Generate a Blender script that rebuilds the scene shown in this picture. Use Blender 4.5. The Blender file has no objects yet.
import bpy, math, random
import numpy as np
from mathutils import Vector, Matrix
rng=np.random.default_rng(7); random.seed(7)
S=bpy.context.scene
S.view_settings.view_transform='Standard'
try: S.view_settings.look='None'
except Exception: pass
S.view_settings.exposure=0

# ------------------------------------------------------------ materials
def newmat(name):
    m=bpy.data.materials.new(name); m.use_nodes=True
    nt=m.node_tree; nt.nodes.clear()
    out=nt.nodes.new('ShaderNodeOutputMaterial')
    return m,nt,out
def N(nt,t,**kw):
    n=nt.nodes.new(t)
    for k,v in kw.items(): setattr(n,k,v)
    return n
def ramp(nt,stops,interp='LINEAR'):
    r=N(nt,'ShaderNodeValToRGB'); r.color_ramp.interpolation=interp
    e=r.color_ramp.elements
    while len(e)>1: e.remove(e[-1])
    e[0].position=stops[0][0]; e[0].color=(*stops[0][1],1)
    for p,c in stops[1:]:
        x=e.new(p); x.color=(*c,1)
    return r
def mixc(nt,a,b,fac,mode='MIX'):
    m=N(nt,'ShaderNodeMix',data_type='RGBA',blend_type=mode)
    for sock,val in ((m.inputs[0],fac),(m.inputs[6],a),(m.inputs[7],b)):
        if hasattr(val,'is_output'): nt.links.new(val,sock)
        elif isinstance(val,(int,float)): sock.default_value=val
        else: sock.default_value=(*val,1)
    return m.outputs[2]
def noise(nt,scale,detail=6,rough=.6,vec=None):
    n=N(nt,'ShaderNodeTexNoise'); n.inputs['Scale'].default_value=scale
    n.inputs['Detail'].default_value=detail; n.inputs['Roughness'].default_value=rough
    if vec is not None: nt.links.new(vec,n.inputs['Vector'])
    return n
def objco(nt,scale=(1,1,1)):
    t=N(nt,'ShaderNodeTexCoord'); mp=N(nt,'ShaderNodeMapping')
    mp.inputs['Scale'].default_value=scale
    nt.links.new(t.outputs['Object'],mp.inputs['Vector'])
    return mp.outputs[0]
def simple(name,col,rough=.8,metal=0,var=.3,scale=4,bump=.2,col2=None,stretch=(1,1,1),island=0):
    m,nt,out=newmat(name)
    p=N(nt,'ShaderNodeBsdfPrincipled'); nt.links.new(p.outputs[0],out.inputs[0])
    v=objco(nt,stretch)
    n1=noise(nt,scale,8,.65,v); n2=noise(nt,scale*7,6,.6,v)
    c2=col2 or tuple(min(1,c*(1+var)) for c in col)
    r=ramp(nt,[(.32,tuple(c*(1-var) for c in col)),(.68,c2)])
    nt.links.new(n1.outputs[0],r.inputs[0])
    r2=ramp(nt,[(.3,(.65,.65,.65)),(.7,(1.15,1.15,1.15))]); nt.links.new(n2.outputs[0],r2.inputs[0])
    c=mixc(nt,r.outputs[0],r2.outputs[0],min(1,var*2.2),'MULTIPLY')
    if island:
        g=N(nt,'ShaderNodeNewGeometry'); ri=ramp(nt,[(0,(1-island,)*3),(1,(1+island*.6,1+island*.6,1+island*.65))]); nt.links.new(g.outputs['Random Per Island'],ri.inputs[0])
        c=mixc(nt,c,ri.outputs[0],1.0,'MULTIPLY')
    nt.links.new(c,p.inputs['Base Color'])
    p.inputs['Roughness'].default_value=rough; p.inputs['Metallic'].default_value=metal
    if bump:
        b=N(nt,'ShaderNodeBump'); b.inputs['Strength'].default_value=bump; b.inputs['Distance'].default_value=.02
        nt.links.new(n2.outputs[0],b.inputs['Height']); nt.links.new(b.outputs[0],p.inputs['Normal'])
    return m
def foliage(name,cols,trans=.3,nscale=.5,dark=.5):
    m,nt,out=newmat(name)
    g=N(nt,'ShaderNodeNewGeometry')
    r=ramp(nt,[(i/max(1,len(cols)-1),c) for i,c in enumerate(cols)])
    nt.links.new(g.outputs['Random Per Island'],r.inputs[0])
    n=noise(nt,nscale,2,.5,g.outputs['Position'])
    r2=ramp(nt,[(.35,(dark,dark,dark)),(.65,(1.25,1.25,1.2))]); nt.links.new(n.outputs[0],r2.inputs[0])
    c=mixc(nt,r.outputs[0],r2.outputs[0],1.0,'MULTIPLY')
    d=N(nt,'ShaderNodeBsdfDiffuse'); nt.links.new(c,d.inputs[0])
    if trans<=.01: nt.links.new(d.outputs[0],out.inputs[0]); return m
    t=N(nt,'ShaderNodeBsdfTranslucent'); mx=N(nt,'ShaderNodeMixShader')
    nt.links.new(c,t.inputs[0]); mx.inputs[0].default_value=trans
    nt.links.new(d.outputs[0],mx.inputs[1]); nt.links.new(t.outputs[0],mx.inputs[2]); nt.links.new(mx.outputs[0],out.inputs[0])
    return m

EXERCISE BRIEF
Using the data above, output each line exactly.

THE COMPLETED TASK
Generate a Blender script that rebuilds the scene shown in this picture. Use Blender 4.5. The Blender file has no objects yet.
import bpy, math, random
import numpy as np
from mathutils import Vector, Matrix
rng=np.random.default_rng(7); random.seed(7)
S=bpy.context.scene
S.view_settings.view_transform='Standard'
try: S.view_settings.look='None'
except Exception: pass
S.view_settings.exposure=0

# ------------------------------------------------------------ materials
def newmat(name):
    m=bpy.data.materials.new(name); m.use_nodes=True
    nt=m.node_tree; nt.nodes.clear()
    out=nt.nodes.new('ShaderNodeOutputMaterial')
    return m,nt,out
def N(nt,t,**kw):
    n=nt.nodes.new(t)
    for k,v in kw.items(): setattr(n,k,v)
    return n
def ramp(nt,stops,interp='LINEAR'):
    r=N(nt,'ShaderNodeValToRGB'); r.color_ramp.interpolation=interp
    e=r.color_ramp.elements
    while len(e)>1: e.remove(e[-1])
    e[0].position=stops[0][0]; e[0].color=(*stops[0][1],1)
    for p,c in stops[1:]:
        x=e.new(p); x.color=(*c,1)
    return r
def mixc(nt,a,b,fac,mode='MIX'):
    m=N(nt,'ShaderNodeMix',data_type='RGBA',blend_type=mode)
    for sock,val in ((m.inputs[0],fac),(m.inputs[6],a),(m.inputs[7],b)):
        if hasattr(val,'is_output'): nt.links.new(val,sock)
        elif isinstance(val,(int,float)): sock.default_value=val
        else: sock.default_value=(*val,1)
    return m.outputs[2]
def noise(nt,scale,detail=6,rough=.6,vec=None):
    n=N(nt,'ShaderNodeTexNoise'); n.inputs['Scale'].default_value=scale
    n.inputs['Detail'].default_value=detail; n.inputs['Roughness'].default_value=rough
    if vec is not None: nt.links.new(vec,n.inputs['Vector'])
    return n
def objco(nt,scale=(1,1,1)):
    t=N(nt,'ShaderNodeTexCoord'); mp=N(nt,'ShaderNodeMapping')
    mp.inputs['Scale'].default_value=scale
    nt.links.new(t.outputs['Object'],mp.inputs['Vector'])
    return mp.outputs[0]
def simple(name,col,rough=.8,metal=0,var=.3,scale=4,bump=.2,col2=None,stretch=(1,1,1),island=0):
    m,nt,out=newmat(name)
    p=N(nt,'ShaderNodeBsdfPrincipled'); nt.links.new(p.outputs[0],out.inputs[0])
    v=objco(nt,stretch)
    n1=noise(nt,scale,8,.65,v); n2=noise(nt,scale*7,6,.6,v)
    c2=col2 or tuple(min(1,c*(1+var)) for c in col)
    r=ramp(nt,[(.32,tuple(c*(1-var) for c in col)),(.68,c2)])
    nt.links.new(n1.outputs[0],r.inputs[0])
    r2=ramp(nt,[(.3,(.65,.65,.65)),(.7,(1.15,1.15,1.15))]); nt.links.new(n2.outputs[0],r2.inputs[0])
    c=mixc(nt,r.outputs[0],r2.outputs[0],min(1,var*2.2),'MULTIPLY')
    if island:
        g=N(nt,'ShaderNodeNewGeometry'); ri=ramp(nt,[(0,(1-island,)*3),(1,(1+island*.6,1+island*.6,1+island*.65))]); nt.links.new(g.outputs['Random Per Island'],ri.inputs[0])
        c=mixc(nt,c,ri.outputs[0],1.0,'MULTIPLY')
    nt.links.new(c,p.inputs['Base Color'])
    p.inputs['Roughness'].default_value=rough; p.inputs['Metallic'].default_value=metal
    if bump:
        b=N(nt,'ShaderNodeBump'); b.inputs['Strength'].default_value=bump; b.inputs['Distance'].default_value=.02
        nt.links.new(n2.outputs[0],b.inputs['Height']); nt.links.new(b.outputs[0],p.inputs['Normal'])
    return m
def foliage(name,cols,trans=.3,nscale=.5,dark=.5):
    m,nt,out=newmat(name)
    g=N(nt,'ShaderNodeNewGeometry')
    r=ramp(nt,[(i/max(1,len(cols)-1),c) for i,c in enumerate(cols)])
    nt.links.new(g.outputs['Random Per Island'],r.inputs[0])
    n=noise(nt,nscale,2,.5,g.outputs['Position'])
    r2=ramp(nt,[(.35,(dark,dark,dark)),(.65,(1.25,1.25,1.2))]); nt.links.new(n.outputs[0],r2.inputs[0])
    c=mixc(nt,r.outputs[0],r2.outputs[0],1.0,'MULTIPLY')
    d=N(nt,'ShaderNodeBsdfDiffuse'); nt.links.new(c,d.inputs[0])
    if trans<=.01: nt.links.new(d.outputs[0],out.inputs[0]); return m
    t=N(nt,'ShaderNodeBsdfTranslucent'); mx=N(nt,'ShaderNodeMixShader')
    nt.links.new(c,t.inputs[0]); mx.inputs[0].default_value=trans
    nt.links.new(d.outputs[0],mx.inputs[1]); nt.links.new(t.outputs[0],mx.inputs[2]); nt.links.new(mx.outputs[0],out.inputs[0])
    return m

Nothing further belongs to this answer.